SHORT TASK:
In the material below, find all lines with the string "picture" and copy them.

Records with scene code:
** Start **

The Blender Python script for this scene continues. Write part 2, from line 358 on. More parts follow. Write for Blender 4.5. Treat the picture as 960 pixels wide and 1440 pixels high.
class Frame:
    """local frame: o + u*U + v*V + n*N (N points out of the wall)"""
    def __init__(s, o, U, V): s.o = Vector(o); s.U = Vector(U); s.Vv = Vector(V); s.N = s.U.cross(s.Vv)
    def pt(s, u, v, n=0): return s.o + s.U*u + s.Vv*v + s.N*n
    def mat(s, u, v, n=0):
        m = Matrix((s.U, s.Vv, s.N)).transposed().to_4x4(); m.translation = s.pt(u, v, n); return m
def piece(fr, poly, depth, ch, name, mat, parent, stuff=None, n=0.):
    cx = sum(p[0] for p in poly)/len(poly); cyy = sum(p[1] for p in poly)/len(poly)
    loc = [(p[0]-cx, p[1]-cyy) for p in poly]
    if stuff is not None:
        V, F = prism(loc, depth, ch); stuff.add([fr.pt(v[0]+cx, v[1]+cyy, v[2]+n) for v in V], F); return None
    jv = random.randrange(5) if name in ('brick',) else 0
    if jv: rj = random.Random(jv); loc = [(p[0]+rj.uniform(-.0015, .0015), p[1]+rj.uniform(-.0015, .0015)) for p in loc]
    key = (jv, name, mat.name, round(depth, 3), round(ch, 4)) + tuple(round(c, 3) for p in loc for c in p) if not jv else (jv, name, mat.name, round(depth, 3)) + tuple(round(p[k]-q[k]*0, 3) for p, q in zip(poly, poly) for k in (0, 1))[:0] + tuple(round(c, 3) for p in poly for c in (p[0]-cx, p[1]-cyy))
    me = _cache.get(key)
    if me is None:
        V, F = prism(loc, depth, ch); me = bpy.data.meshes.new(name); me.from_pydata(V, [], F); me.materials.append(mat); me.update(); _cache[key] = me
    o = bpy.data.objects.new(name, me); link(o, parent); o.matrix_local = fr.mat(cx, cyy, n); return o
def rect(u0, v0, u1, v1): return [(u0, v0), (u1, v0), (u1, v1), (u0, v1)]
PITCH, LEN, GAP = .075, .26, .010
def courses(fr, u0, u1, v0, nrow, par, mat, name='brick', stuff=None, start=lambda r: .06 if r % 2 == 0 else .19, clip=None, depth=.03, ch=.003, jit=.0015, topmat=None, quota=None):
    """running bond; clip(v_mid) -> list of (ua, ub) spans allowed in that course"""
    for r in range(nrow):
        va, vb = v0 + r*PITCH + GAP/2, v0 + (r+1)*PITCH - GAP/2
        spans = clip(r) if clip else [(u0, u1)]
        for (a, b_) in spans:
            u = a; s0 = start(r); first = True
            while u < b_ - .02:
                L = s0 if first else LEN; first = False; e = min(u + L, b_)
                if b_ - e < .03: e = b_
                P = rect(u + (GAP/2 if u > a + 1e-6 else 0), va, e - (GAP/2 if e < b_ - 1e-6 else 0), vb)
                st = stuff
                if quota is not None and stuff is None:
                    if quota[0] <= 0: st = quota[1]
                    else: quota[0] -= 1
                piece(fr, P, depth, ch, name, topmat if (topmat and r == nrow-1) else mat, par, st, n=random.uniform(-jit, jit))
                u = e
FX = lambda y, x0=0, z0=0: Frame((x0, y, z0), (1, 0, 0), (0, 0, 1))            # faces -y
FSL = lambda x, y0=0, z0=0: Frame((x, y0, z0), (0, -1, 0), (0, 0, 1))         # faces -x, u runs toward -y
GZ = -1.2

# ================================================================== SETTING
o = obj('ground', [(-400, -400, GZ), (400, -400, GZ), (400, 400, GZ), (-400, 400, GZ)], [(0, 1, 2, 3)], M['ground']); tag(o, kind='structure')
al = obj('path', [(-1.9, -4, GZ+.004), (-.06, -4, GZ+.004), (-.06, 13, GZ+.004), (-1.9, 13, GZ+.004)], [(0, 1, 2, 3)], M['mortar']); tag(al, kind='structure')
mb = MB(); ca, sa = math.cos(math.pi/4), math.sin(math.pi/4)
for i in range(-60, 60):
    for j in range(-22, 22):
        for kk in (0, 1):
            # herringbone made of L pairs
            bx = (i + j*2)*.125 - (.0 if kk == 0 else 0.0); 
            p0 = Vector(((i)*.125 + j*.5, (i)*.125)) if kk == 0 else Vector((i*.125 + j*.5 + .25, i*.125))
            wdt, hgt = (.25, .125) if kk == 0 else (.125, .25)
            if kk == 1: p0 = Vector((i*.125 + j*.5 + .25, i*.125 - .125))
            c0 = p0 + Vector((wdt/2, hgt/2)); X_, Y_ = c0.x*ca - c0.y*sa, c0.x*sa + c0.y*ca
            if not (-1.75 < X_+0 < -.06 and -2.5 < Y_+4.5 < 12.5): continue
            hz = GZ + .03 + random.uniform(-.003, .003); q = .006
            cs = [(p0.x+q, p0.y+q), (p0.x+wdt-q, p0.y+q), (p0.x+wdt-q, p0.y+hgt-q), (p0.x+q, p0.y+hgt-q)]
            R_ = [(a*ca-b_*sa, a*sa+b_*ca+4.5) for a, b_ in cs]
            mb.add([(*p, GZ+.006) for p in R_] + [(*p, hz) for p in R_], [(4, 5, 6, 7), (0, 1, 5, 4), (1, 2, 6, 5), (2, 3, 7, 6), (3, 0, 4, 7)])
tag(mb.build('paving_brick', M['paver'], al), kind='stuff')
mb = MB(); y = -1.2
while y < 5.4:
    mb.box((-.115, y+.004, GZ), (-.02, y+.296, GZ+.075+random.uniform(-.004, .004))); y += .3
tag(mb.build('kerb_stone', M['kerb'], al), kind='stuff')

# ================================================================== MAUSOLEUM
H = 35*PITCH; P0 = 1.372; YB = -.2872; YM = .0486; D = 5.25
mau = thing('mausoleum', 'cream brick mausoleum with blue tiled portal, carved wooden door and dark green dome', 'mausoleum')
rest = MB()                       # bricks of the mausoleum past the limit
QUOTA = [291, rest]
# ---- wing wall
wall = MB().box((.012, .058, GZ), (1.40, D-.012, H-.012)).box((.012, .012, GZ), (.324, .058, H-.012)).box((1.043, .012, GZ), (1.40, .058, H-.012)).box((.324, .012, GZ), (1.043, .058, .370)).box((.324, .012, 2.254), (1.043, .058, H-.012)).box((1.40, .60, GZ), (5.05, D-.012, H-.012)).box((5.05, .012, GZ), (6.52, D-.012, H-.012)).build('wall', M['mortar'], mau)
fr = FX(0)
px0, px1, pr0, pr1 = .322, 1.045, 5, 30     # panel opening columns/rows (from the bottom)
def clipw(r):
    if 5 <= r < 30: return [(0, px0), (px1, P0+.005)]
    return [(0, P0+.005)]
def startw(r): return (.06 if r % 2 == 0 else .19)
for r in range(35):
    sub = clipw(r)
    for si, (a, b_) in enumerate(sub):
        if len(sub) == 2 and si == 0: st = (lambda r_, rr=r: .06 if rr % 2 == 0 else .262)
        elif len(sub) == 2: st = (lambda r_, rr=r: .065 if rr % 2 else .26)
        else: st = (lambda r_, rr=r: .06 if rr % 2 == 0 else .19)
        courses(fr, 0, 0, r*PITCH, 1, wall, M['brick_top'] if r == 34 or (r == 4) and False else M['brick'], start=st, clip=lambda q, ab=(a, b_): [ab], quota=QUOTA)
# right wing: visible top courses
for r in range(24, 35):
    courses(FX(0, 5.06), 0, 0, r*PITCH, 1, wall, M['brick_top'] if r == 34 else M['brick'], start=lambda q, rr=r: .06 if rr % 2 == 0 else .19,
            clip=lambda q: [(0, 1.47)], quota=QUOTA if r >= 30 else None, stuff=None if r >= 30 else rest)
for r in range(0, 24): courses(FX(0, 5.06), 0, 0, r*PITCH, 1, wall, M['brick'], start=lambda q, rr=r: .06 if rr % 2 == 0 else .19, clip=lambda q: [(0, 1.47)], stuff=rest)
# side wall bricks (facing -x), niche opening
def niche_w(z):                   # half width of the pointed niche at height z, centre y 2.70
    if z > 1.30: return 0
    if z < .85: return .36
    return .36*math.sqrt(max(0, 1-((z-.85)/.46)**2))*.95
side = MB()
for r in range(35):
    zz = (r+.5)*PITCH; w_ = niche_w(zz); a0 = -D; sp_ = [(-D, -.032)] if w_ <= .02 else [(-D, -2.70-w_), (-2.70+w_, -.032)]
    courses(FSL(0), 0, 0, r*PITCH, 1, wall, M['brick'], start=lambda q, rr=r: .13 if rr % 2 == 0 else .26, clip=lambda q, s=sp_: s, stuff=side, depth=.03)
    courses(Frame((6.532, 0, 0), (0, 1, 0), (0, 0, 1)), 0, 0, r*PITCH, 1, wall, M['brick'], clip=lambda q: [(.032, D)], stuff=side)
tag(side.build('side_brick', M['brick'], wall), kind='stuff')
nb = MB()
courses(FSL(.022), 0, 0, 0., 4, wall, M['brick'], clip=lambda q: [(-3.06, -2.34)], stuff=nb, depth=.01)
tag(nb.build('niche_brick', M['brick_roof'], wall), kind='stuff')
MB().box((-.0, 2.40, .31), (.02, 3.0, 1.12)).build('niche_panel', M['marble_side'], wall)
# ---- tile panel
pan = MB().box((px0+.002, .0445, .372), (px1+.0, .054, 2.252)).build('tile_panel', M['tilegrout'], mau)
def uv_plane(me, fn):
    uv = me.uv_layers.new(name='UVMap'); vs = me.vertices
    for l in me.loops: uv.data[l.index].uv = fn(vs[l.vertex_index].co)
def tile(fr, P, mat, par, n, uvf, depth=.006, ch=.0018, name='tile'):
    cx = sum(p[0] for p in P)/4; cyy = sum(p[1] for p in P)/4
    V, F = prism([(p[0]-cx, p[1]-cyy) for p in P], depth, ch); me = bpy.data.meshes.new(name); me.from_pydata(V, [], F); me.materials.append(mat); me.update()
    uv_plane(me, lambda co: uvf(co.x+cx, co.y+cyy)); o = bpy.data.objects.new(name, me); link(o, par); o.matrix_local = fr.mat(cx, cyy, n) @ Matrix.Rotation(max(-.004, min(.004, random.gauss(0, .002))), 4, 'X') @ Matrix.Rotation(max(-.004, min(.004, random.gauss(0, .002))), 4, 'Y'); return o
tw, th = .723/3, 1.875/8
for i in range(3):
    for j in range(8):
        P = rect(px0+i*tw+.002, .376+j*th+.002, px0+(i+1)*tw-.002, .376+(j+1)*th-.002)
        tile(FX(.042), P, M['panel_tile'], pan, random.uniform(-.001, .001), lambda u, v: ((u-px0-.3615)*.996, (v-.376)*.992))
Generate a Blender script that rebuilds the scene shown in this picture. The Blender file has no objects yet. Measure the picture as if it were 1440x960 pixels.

** End **

EXERCISE SOLUTION:
The Blender Python script for this scene continues. Write part 2, from line 358 on. More parts follow. Write for Blender 4.5. Treat the picture as 960 pixels wide and 1440 pixels high.
Generate a Blender script that rebuilds the scene shown in this picture. The Blender file has no objects yet. Measure the picture as if it were 1440x960 pixels.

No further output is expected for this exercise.